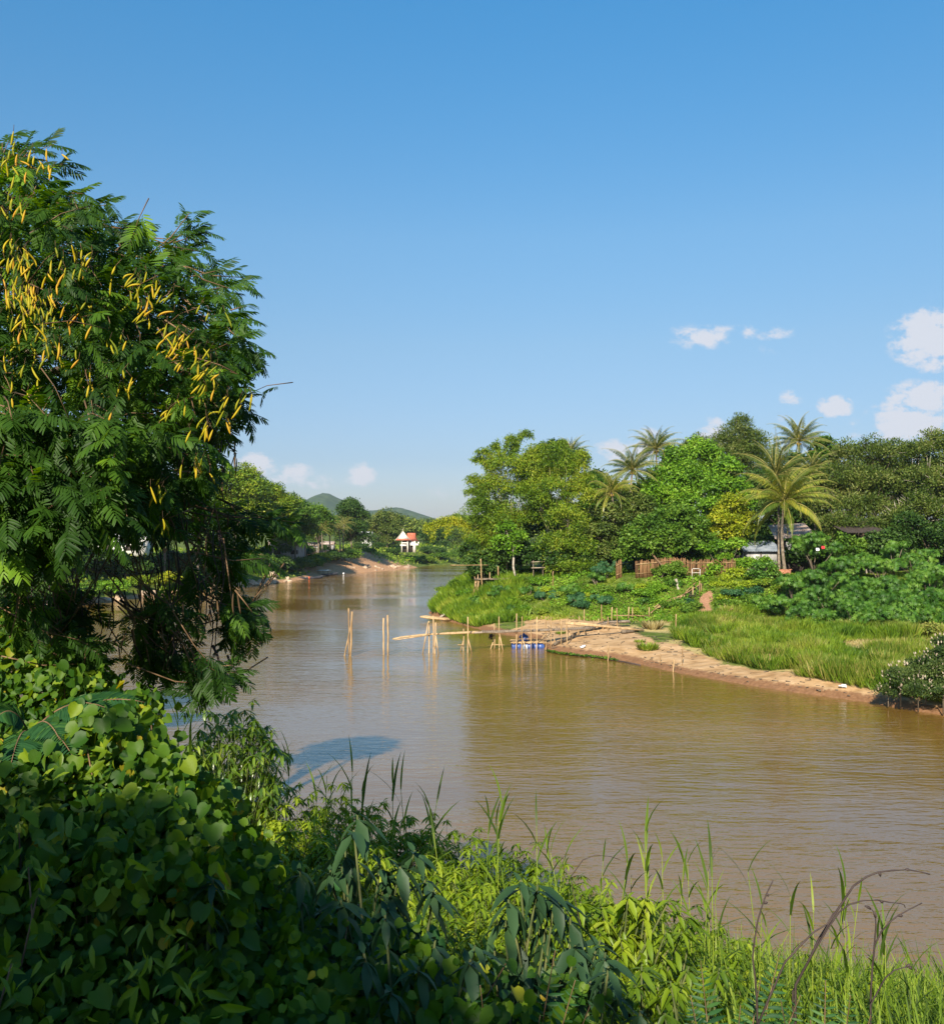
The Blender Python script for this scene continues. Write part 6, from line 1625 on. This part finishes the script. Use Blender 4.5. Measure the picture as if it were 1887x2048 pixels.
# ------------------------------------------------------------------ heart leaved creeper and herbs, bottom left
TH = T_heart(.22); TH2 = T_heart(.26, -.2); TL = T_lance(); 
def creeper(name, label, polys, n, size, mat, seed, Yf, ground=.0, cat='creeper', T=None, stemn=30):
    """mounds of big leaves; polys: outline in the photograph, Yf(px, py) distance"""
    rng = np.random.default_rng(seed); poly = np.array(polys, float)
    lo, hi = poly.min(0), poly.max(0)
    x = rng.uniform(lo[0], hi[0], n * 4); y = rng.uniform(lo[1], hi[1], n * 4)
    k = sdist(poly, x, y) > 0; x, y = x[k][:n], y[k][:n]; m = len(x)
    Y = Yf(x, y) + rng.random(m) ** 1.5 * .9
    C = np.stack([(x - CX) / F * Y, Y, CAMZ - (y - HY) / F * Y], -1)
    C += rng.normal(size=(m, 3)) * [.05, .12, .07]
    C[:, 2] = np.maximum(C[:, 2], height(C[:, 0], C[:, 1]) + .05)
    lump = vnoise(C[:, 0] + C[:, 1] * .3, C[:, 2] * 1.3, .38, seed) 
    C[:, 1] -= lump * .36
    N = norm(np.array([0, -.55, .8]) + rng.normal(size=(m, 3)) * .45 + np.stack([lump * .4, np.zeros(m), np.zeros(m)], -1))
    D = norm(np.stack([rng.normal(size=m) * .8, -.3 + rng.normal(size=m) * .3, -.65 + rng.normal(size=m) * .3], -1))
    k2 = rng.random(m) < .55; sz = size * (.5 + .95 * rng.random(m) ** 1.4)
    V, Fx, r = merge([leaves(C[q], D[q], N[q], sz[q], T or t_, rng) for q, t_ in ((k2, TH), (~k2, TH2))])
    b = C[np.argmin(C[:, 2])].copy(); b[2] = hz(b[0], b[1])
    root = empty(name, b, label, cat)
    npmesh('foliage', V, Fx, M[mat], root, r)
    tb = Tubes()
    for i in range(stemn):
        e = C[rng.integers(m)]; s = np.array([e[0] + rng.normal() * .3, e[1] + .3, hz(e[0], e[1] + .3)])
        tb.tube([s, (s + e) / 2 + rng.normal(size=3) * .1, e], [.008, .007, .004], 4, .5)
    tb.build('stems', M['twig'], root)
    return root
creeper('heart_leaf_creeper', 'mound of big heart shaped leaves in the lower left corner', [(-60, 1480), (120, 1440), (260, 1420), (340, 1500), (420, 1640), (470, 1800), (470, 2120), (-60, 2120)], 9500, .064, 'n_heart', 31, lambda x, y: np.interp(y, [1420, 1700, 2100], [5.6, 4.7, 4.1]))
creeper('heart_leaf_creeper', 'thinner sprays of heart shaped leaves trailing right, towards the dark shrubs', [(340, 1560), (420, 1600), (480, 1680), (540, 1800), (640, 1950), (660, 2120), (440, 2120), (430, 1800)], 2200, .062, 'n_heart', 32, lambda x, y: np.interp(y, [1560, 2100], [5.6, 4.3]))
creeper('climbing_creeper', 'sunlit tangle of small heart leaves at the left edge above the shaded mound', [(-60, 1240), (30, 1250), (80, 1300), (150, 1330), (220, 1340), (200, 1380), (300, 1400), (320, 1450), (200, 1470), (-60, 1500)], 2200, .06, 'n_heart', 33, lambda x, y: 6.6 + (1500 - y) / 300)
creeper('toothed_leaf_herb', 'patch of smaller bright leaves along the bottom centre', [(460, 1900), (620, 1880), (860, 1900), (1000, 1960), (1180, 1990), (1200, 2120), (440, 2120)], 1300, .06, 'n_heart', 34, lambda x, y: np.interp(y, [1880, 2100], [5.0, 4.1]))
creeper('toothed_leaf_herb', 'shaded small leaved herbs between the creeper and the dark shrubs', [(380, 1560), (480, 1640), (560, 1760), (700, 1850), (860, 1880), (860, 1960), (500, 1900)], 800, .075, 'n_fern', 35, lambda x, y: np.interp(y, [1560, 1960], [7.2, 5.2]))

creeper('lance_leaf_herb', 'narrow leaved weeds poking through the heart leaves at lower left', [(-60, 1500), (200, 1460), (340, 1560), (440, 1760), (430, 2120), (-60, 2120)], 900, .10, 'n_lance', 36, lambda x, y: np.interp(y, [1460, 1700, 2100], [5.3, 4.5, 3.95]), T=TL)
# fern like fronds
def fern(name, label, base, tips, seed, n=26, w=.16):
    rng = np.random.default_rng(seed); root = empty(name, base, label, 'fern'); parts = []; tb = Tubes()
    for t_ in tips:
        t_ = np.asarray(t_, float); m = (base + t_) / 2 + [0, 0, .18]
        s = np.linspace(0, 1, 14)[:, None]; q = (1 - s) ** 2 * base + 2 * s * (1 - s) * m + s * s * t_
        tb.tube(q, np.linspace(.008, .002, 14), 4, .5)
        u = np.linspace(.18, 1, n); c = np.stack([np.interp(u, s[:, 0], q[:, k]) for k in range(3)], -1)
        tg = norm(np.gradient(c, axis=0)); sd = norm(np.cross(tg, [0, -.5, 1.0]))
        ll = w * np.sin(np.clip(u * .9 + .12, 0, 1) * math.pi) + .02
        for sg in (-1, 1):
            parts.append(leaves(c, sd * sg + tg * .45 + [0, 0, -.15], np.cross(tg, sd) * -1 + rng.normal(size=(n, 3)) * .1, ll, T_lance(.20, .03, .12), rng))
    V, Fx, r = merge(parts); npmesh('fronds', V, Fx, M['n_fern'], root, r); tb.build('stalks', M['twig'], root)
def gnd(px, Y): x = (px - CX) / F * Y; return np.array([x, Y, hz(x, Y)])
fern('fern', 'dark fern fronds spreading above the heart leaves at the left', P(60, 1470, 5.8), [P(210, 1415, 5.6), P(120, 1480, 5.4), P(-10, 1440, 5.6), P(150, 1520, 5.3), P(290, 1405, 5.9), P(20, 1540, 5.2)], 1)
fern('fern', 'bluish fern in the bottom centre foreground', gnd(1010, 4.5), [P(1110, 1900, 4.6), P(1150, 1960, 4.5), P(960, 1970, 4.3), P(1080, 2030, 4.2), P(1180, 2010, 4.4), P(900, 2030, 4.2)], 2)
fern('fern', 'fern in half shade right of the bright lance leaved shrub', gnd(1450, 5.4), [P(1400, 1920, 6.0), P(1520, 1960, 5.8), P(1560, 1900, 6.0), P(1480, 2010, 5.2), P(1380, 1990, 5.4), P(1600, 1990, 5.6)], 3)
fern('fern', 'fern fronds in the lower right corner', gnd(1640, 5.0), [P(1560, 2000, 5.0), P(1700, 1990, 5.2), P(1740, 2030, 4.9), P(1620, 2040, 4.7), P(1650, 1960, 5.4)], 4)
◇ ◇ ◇
Would you return the data exactly as written, without the pictures?

The Blender Python script for this scene continues. Write part 6, from line 1625 on. This part finishes the script. Use Blender 4.5. Measure the picture as if it were 1887x2048 pixels.
# ------------------------------------------------------------------ heart leaved creeper and herbs, bottom left
TH = T_heart(.22); TH2 = T_heart(.26, -.2); TL = T_lance(); 
def creeper(name, label, polys, n, size, mat, seed, Yf, ground=.0, cat='creeper', T=None, stemn=30):
    """mounds of big leaves; polys: outline in the photograph, Yf(px, py) distance"""
    rng = np.random.default_rng(seed); poly = np.array(polys, float)
    lo, hi = poly.min(0), poly.max(0)
    x = rng.uniform(lo[0], hi[0], n * 4); y = rng.uniform(lo[1], hi[1], n * 4)
    k = sdist(poly, x, y) > 0; x, y = x[k][:n], y[k][:n]; m = len(x)
    Y = Yf(x, y) + rng.random(m) ** 1.5 * .9
    C = np.stack([(x - CX) / F * Y, Y, CAMZ - (y - HY) / F * Y], -1)
    C += rng.normal(size=(m, 3)) * [.05, .12, .07]
    C[:, 2] = np.maximum(C[:, 2], height(C[:, 0], C[:, 1]) + .05)
    lump = vnoise(C[:, 0] + C[:, 1] * .3, C[:, 2] * 1.3, .38, seed) 
    C[:, 1] -= lump * .36
    N = norm(np.array([0, -.55, .8]) + rng.normal(size=(m, 3)) * .45 + np.stack([lump * .4, np.zeros(m), np.zeros(m)], -1))
    D = norm(np.stack([rng.normal(size=m) * .8, -.3 + rng.normal(size=m) * .3, -.65 + rng.normal(size=m) * .3], -1))
    k2 = rng.random(m) < .55; sz = size * (.5 + .95 * rng.random(m) ** 1.4)
    V, Fx, r = merge([leaves(C[q], D[q], N[q], sz[q], T or t_, rng) for q, t_ in ((k2, TH), (~k2, TH2))])
    b = C[np.argmin(C[:, 2])].copy(); b[2] = hz(b[0], b[1])
    root = empty(name, b, label, cat)
    npmesh('foliage', V, Fx, M[mat], root, r)
    tb = Tubes()
    for i in range(stemn):
        e = C[rng.integers(m)]; s = np.array([e[0] + rng.normal() * .3, e[1] + .3, hz(e[0], e[1] + .3)])
        tb.tube([s, (s + e) / 2 + rng.normal(size=3) * .1, e], [.008, .007, .004], 4, .5)
    tb.build('stems', M['twig'], root)
    return root
creeper('heart_leaf_creeper', 'mound of big heart shaped leaves in the lower left corner', [(-60, 1480), (120, 1440), (260, 1420), (340, 1500), (420, 1640), (470, 1800), (470, 2120), (-60, 2120)], 9500, .064, 'n_heart', 31, lambda x, y: np.interp(y, [1420, 1700, 2100], [5.6, 4.7, 4.1]))
creeper('heart_leaf_creeper', 'thinner sprays of heart shaped leaves trailing right, towards the dark shrubs', [(340, 1560), (420, 1600), (480, 1680), (540, 1800), (640, 1950), (660, 2120), (440, 2120), (430, 1800)], 2200, .062, 'n_heart', 32, lambda x, y: np.interp(y, [1560, 2100], [5.6, 4.3]))
creeper('climbing_creeper', 'sunlit tangle of small heart leaves at the left edge above the shaded mound', [(-60, 1240), (30, 1250), (80, 1300), (150, 1330), (220, 1340), (200, 1380), (300, 1400), (320, 1450), (200, 1470), (-60, 1500)], 2200, .06, 'n_heart', 33, lambda x, y: 6.6 + (1500 - y) / 300)
creeper('toothed_leaf_herb', 'patch of smaller bright leaves along the bottom centre', [(460, 1900), (620, 1880), (860, 1900), (1000, 1960), (1180, 1990), (1200, 2120), (440, 2120)], 1300, .06, 'n_heart', 34, lambda x, y: np.interp(y, [1880, 2100], [5.0, 4.1]))
creeper('toothed_leaf_herb', 'shaded small leaved herbs between the creeper and the dark shrubs', [(380, 1560), (480, 1640), (560, 1760), (700, 1850), (860, 1880), (860, 1960), (500, 1900)], 800, .075, 'n_fern', 35, lambda x, y: np.interp(y, [1560, 1960], [7.2, 5.2]))

creeper('lance_leaf_herb', 'narrow leaved weeds poking through the heart leaves at lower left', [(-60, 1500), (200, 1460), (340, 1560), (440, 1760), (430, 2120), (-60, 2120)], 900, .10, 'n_lance', 36, lambda x, y: np.interp(y, [1460, 1700, 2100], [5.3, 4.5, 3.95]), T=TL)
# fern like fronds
def fern(name, label, base, tips, seed, n=26, w=.16):
    rng = np.random.default_rng(seed); root = empty(name, base, label, 'fern'); parts = []; tb = Tubes()
    for t_ in tips:
        t_ = np.asarray(t_, float); m = (base + t_) / 2 + [0, 0, .18]
        s = np.linspace(0, 1, 14)[:, None]; q = (1 - s) ** 2 * base + 2 * s * (1 - s) * m + s * s * t_
        tb.tube(q, np.linspace(.008, .002, 14), 4, .5)
        u = np.linspace(.18, 1, n); c = np.stack([np.interp(u, s[:, 0], q[:, k]) for k in range(3)], -1)
        tg = norm(np.gradient(c, axis=0)); sd = norm(np.cross(tg, [0, -.5, 1.0]))
        ll = w * np.sin(np.clip(u * .9 + .12, 0, 1) * math.pi) + .02
        for sg in (-1, 1):
            parts.append(leaves(c, sd * sg + tg * .45 + [0, 0, -.15], np.cross(tg, sd) * -1 + rng.normal(size=(n, 3)) * .1, ll, T_lance(.20, .03, .12), rng))
    V, Fx, r = merge(parts); npmesh('fronds', V, Fx, M['n_fern'], root, r); tb.build('stalks', M['twig'], root)
def gnd(px, Y): x = (px - CX) / F * Y; return np.array([x, Y, hz(x, Y)])
fern('fern', 'dark fern fronds spreading above the heart leaves at the left', P(60, 1470, 5.8), [P(210, 1415, 5.6), P(120, 1480, 5.4), P(-10, 1440, 5.6), P(150, 1520, 5.3), P(290, 1405, 5.9), P(20, 1540, 5.2)], 1)
fern('fern', 'bluish fern in the bottom centre foreground', gnd(1010, 4.5), [P(1110, 1900, 4.6), P(1150, 1960, 4.5), P(960, 1970, 4.3), P(1080, 2030, 4.2), P(1180, 2010, 4.4), P(900, 2030, 4.2)], 2)
fern('fern', 'fern in half shade right of the bright lance leaved shrub', gnd(1450, 5.4), [P(1400, 1920, 6.0), P(1520, 1960, 5.8), P(1560, 1900, 6.0), P(1480, 2010, 5.2), P(1380, 1990, 5.4), P(1600, 1990, 5.6)], 3)
fern('fern', 'fern fronds in the lower right corner', gnd(1640, 5.0), [P(1560, 2000, 5.0), P(1700, 1990, 5.2), P(1740, 2030, 4.9), P(1620, 2040, 4.7), P(1650, 1960, 5.4)], 4)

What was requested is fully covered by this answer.